Between Renewable, co-generation and Nuclear - we could be more than covered.
Heck - according to one gent I chatted to once from our Pebble Bed Modular Reactor company - those reactors have such a high thermal output - they are perfect for desalination or hydrogen production.
It might not be very popular, but running a few nuclear desalination plants and using them to ensure strategic dams are full - would be very beneficial in the coming century.
+100%
 

kab123

Well-Known Member
Joined
Jul 14, 2007
Messages
238
Coal is dead.
Between Renewable, co-generation and Nuclear - we could be more than covered.
Heck - according to one gent I chatted to once from our Pebble Bed Modular Reactor company - those reactors have such a high thermal output - they are perfect for desalination or hydrogen production.
It might not be very popular, but running a few nuclear desalination plants and using them to ensure strategic dams are full - would be very beneficial in the coming century.
All very good and well.

But judging by what is currently transpiring in the media, we first need a new government.

Under the Zuma presidency, the PBMR was canned.
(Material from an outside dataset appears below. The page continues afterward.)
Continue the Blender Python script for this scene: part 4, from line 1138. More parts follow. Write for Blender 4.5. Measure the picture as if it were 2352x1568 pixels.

The day it was canned, the total investment was about 9 billion. Which is really peanuts when you consider that we sat with a 1000 man strong high tech local nuclear company. Real peanuts when you consider the numbers being thrown around the this Gupta Leaks....f***'ol.

But alas, there is no money for the Zuptas make when you have a local large scale nuclear company as this will only grow our local economy and create high tech jobs. Who what's that??? Absurd!!

I was an engineer at PBMR. The day we were told that every single one will be retrenched, we made recommendations to put PBMR "on ice" but rather down size the company to 100-200 personal with the highest skill sets. We argued that these people with technical, procurement and commissioning experience could act as a local authority in the governments new nuclear build plan.

Again, no money for the Gupta’s if you try to grow local industry.

So, everyone with years of knowledge and experience were unceremoniously fired.